The request >>
Search the material for "Blender" and show all lines that contain it.

Provided material >>
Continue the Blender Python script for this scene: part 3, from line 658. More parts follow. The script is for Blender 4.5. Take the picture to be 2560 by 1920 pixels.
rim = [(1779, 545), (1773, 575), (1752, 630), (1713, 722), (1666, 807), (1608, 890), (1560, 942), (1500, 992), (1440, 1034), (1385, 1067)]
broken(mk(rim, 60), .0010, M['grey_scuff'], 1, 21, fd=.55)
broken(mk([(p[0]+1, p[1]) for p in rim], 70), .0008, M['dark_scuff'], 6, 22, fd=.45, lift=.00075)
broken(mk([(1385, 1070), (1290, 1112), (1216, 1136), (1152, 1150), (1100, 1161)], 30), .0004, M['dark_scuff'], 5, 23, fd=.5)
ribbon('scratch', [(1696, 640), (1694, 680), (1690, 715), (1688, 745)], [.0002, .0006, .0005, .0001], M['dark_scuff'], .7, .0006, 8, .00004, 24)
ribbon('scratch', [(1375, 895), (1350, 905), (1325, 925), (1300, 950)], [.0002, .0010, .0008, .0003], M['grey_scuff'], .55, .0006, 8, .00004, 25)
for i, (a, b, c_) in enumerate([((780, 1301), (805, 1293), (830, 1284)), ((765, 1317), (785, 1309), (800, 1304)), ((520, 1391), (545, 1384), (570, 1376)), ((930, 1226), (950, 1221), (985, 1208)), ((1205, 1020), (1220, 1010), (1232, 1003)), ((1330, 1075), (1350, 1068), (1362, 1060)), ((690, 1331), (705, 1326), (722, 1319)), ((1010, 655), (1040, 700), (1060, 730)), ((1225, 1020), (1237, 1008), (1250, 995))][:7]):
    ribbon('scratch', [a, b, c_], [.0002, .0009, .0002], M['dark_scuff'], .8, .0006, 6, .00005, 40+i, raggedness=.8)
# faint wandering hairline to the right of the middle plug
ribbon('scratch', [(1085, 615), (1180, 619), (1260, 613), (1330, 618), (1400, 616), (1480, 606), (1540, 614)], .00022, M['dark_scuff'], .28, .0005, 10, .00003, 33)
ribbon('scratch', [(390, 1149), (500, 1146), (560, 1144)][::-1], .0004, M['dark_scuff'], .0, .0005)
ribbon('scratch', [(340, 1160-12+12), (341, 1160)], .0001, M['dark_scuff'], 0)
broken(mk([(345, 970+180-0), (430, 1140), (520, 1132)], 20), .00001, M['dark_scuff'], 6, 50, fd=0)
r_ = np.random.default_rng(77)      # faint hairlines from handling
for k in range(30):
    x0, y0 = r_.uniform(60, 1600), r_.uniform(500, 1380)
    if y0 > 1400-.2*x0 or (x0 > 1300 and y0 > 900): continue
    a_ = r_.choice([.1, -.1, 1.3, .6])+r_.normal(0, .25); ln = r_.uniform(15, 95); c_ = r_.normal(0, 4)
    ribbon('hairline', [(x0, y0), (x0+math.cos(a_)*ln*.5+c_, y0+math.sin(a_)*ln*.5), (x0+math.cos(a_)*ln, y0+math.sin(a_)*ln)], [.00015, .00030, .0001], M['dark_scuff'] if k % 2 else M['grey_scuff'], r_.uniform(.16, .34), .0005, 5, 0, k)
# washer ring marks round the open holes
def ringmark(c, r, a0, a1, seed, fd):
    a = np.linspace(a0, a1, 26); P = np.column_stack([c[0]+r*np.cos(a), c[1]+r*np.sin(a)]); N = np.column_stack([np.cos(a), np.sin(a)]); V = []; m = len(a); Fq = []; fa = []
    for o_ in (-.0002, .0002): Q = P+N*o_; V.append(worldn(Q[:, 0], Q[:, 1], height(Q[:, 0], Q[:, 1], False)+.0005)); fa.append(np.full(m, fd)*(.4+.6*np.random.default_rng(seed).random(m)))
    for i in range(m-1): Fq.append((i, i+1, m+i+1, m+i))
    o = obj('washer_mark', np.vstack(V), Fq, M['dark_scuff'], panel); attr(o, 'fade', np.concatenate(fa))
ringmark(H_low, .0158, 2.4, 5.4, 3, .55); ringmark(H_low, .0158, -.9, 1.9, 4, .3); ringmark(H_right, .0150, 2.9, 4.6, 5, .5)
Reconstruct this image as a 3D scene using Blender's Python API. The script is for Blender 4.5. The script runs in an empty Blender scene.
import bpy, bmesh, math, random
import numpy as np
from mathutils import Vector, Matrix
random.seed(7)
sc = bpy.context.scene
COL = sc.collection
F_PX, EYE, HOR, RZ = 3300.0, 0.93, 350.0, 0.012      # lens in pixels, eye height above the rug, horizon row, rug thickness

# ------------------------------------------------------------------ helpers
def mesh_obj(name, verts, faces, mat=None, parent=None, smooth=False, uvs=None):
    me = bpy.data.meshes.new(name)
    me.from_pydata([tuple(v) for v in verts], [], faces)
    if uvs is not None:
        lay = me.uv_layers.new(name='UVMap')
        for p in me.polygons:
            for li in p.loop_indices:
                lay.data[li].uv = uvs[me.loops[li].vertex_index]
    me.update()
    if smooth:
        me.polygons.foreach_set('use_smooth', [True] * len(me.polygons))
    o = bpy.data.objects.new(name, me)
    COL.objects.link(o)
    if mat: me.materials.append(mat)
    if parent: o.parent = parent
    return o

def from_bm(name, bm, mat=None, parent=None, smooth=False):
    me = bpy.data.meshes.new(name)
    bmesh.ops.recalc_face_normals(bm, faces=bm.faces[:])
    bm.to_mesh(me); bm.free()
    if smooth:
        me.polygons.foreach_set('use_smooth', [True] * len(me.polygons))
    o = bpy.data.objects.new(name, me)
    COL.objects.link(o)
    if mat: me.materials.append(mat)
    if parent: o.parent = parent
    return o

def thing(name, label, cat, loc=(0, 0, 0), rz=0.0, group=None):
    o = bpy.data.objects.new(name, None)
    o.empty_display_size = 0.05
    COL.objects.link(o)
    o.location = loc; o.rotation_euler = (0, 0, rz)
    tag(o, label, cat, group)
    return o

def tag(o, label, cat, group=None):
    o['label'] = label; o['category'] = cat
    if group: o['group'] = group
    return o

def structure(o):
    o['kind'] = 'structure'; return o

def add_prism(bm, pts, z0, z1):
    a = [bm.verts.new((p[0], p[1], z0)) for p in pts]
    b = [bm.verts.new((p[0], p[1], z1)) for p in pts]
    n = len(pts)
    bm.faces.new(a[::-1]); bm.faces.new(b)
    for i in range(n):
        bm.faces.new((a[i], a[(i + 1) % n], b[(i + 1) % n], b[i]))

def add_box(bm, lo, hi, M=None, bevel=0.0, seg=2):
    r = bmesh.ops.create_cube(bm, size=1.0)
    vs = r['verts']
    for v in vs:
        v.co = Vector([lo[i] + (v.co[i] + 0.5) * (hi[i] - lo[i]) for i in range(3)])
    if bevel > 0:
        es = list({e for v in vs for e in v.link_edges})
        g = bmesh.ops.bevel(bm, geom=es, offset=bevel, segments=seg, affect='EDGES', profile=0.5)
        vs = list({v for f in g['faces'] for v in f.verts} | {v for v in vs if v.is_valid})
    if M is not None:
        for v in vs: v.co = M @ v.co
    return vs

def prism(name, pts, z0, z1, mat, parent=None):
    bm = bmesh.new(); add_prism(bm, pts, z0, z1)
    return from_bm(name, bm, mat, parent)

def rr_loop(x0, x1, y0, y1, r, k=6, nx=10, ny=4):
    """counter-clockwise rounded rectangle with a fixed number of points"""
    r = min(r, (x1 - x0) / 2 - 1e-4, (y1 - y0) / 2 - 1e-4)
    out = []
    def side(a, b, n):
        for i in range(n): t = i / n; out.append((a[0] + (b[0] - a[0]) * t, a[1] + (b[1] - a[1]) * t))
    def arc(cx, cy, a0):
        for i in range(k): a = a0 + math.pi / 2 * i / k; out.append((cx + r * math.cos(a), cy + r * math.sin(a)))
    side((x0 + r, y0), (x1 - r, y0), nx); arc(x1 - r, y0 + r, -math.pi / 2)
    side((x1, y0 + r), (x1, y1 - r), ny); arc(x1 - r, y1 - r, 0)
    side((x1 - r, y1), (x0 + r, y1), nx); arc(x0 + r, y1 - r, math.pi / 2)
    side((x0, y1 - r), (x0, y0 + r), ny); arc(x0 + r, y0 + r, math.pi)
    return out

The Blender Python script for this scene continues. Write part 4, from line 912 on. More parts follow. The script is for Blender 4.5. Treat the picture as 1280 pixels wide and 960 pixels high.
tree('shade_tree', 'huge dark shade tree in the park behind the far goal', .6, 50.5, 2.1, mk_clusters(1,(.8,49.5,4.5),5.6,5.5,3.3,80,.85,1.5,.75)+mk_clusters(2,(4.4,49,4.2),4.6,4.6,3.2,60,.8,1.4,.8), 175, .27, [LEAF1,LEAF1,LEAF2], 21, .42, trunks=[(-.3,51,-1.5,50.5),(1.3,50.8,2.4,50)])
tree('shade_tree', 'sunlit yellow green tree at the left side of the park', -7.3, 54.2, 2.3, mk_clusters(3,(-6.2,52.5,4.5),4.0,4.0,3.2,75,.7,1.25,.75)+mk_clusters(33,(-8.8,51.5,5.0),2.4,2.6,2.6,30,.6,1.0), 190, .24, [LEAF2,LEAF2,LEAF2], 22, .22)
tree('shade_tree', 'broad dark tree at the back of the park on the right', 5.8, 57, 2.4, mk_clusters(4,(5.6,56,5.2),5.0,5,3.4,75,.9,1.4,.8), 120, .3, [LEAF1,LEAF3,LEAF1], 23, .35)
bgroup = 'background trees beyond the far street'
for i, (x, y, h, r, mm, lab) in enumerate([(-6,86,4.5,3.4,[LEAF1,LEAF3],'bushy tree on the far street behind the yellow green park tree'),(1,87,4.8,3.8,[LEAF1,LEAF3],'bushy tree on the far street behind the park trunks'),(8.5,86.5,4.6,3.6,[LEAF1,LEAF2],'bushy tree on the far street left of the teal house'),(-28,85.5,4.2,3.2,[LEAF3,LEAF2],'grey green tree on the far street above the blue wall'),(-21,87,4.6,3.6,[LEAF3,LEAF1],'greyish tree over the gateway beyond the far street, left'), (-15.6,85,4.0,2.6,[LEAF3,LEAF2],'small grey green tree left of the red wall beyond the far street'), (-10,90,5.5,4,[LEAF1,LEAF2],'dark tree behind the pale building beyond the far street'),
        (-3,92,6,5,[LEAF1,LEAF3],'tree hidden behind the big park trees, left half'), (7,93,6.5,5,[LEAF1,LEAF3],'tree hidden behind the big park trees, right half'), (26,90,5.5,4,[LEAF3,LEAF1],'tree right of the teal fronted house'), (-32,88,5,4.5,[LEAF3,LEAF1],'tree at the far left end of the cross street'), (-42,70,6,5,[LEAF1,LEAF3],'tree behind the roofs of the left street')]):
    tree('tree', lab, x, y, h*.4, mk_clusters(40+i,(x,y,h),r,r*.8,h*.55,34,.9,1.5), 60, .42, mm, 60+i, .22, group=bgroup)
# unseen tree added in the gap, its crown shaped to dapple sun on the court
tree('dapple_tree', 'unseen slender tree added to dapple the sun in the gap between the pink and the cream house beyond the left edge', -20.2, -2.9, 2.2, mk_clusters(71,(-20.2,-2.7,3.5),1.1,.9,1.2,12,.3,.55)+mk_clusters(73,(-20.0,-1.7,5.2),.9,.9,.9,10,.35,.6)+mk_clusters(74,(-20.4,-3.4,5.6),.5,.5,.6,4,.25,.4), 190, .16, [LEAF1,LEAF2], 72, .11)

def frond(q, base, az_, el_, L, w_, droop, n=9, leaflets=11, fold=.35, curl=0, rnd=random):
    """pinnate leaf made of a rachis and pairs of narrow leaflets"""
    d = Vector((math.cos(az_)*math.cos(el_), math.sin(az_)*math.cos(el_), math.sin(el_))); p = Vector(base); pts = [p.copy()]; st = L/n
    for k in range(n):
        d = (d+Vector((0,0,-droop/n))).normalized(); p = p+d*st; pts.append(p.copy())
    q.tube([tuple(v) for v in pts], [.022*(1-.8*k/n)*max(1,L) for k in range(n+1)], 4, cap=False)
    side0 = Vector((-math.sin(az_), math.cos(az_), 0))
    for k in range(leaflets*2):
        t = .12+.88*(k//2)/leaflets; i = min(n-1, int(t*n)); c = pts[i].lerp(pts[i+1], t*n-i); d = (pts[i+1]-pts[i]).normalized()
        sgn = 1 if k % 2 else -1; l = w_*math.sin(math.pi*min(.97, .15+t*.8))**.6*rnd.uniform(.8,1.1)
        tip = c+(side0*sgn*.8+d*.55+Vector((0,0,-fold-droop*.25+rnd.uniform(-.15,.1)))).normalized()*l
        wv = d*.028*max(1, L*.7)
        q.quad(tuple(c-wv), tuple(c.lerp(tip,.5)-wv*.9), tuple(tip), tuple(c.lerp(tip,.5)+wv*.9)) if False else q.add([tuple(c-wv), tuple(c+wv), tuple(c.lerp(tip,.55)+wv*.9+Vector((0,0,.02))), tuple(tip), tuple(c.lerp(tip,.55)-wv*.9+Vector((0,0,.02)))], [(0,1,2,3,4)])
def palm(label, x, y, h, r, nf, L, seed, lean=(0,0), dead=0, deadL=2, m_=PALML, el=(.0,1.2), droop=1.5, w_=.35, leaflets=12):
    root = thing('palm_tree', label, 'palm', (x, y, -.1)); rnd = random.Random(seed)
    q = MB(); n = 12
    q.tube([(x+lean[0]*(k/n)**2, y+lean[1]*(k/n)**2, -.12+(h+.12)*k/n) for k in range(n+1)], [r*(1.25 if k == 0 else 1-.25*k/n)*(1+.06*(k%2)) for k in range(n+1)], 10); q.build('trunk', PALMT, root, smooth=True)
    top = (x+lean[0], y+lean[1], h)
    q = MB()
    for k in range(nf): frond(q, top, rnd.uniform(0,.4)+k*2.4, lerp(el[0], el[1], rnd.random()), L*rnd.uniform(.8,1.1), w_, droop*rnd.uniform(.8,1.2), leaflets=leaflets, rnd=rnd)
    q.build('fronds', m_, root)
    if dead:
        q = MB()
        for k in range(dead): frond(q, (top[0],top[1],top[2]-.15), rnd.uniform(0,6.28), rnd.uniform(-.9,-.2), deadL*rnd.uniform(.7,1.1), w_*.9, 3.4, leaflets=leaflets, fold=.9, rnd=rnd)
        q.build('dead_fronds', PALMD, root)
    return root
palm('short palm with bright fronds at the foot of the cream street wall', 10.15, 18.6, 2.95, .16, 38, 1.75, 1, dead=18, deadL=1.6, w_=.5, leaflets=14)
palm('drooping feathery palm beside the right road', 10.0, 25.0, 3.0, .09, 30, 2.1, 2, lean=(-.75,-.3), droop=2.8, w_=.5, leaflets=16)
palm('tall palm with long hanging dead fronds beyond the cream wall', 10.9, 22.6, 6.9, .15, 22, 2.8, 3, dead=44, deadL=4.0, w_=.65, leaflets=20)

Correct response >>
Continue the Blender Python script for this scene: part 3, from line 658. More parts follow. The script is for Blender 4.5. Take the picture to be 2560 by 1920 pixels.
Reconstruct this image as a 3D scene using Blender's Python API. The script is for Blender 4.5. The script runs in an empty Blender scene.
The Blender Python script for this scene continues. Write part 4, from line 912 on. More parts follow. The script is for Blender 4.5. Treat the picture as 1280 pixels wide and 960 pixels high.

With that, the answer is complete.